Carlo Borlenghi è un fotografo che della vela e del mare ha fatto il suo campo d’azione prediletto. Da trent’anni e più punta il suo obiettivo sulle barche e sugli uomini che fanno la storia della vela.
L’inizio è con Brava
Q8 di Pasquale Landolfi, una barche più vincenti dell’Italia degli anni ‘80, per
poi passare all’America’s Cup con Azzurra prima e Luna Rossa dopo, alle imprese
di Giovanni Soldini e a tutti gli eventi legati al marchio Rolex.
Le sue foto con
il tempo hanno raggiunto una cifra stilistica e una riconoscibilità tali che ascrivono
il passaggio di un fotografo alla categoria di maestro.
Con lui l’occhio
non segue più la barca nel suo insieme ma viene a posarsi sugli infiniti
particolari della navigazione e della regata: le pieghe di una vela che perde
potenza, l’ombra dell’uomo a prua sullo
spinnaker, il riflesso del mare sullo scafo, le forme della barca riprese da un
obiettivo immerso nell’acqua, la sagoma in controluce del bulbo.

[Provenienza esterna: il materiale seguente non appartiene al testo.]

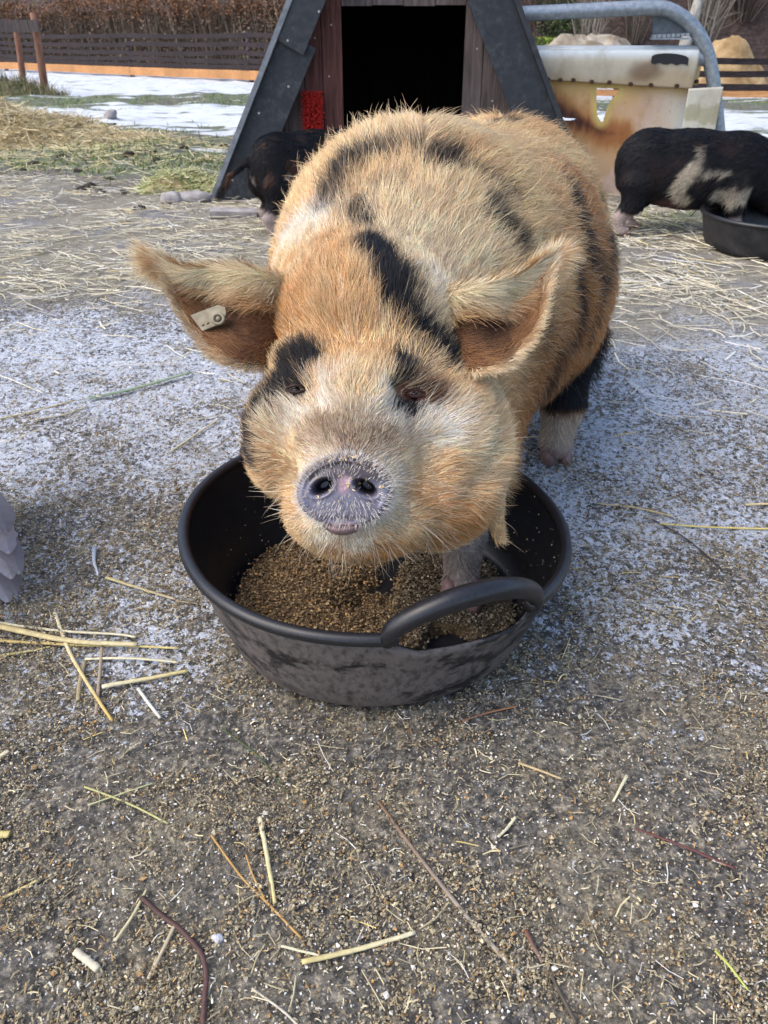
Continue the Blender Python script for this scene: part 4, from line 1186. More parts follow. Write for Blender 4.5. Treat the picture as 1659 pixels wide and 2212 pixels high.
# roof: two thick sloping sheets
for sg in (-1, 1):
    mb = MB()
    nx, nz = sg * math.cos(math.atan(SL)), math.sin(math.atan(SL))
    a = np.array([HX, 0, HH]); b = np.array([HX + sg * HB, 0, hz0])
    o = np.array([nx, 0, nz]) * 0.045
    v = []
    for y in (HY - 0.10, HY + HD):
        for q_ in (a, b, b + o, a + o): v.append(q_ + np.array([0, y, 0]))
    f = [[0, 1, 2, 3], [7, 6, 5, 4], [0, 4, 5, 1], [1, 5, 6, 2], [2, 6, 7, 3], [3, 7, 4, 0]]
    mb.add(v, f if sg < 0 else [x[::-1] for x in f]); mb.build("roof", m_tar, hut)
    # broad barge boards on the front edge
    mb = MB()
    t = np.array([b - a]); t = (t / np.linalg.norm(t))[0]; inn = -np.array([nx, 0, nz])
    L = np.linalg.norm(b - a)
    if sg < 0:
        pcs = ((0.0, 0.53 * L, 0.165, -0.125), (0.52 * L, L, 0.185, -0.108))
        pcs = ((0.0, 0.60 * L, 0.120, -0.135), (0.575 * L, L, 0.165, -0.108))
    else: pcs = ((0.0, L, 0.178, -0.112),)
    for s0, s1, wd, dy in pcs:
        mb = MB()
        p0_, p1_ = a + t * s0, a + t * s1
        v = []
        for y in (HY + dy, HY + dy + 0.026):
            for q_ in (p0_ + inn * wd, p1_ + inn * wd, p1_ - inn * 0.03, p0_ - inn * 0.03): v.append(q_ + np.array([0, y, 0]))
        mb.add(v, f if sg < 0 else [x[::-1] for x in f]); mb.build("barge_board", m_tar, hut)
    mb = MB()      # worn grey metal lip along the edge of the roof
    v = []
    for y in (HY - 0.142, HY - 0.095):
        for q_ in (a - inn * 0.031, b - inn * 0.031, b - inn * 0.058, a - inn * 0.058): v.append(q_ + np.array([0, y, 0]))
    mb.add(v, f if sg < 0 else [x[::-1] for x in f])
    mb.build("roof_edge", simple("worn_roof_edge", [(0.3, (0.10, 0.115, 0.13)), (0.7, (0.27, 0.29, 0.32))], 18, 0.55, 0.2) if sg < 0 else m_tar, hut)
    if sg < 0:
        nb = MB()
        for k in range(9):
            s_ = 0.25 * L + k * 0.085 * L; q_ = a + t * s_ + inn * (0.02 + 0.09 * (k % 2))
            nb.tube(np.array([q_ + [0, HY - 0.140, 0], q_ + [0, HY - 0.133, 0]]), 0.006, 8)
        nb.build("nail", m_nail, hut)["kind"] = "stuff"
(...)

Le sue foto hanno un taglio unico, emozionale e suggestivo dove l’uso del teleobiettivo o del grandangolo sono funzionali ad amplificare l’emozione racchiusa nell’attimo dello scatto.
Le tre foto del
post sono solo un piccolo campionario del lavoro di Borlenghi: nella prima si
assiste e ci si ammutolisce davanti alla potenza e alla maestosità del cielo e
del mare in cui la barca è immersa fino a quasi scomparire; nella seconda i
tempi di esposizione dilatati a catturare il movimento per restituirlo in un
fermo immagine ci trasportano in un acquerello di 100 anni fa, che richiama
alla memoria il futurismo di Balla e Boccioni, con le vele colorate sfumate e
in dissolvenza; nell’ultima la
turbolenza e la circolarità del movimento dell’onda contrastano l’immobilità di
una barca che arranca per trovare la sua strada in un mare scomposto e
assolato.
Ma l’emozione,
quella che ti toglie le parole e ti incatena davanti a queste immagini, si espande
forte da tutte e tre. E questa non è solo fotografia. È molto di più.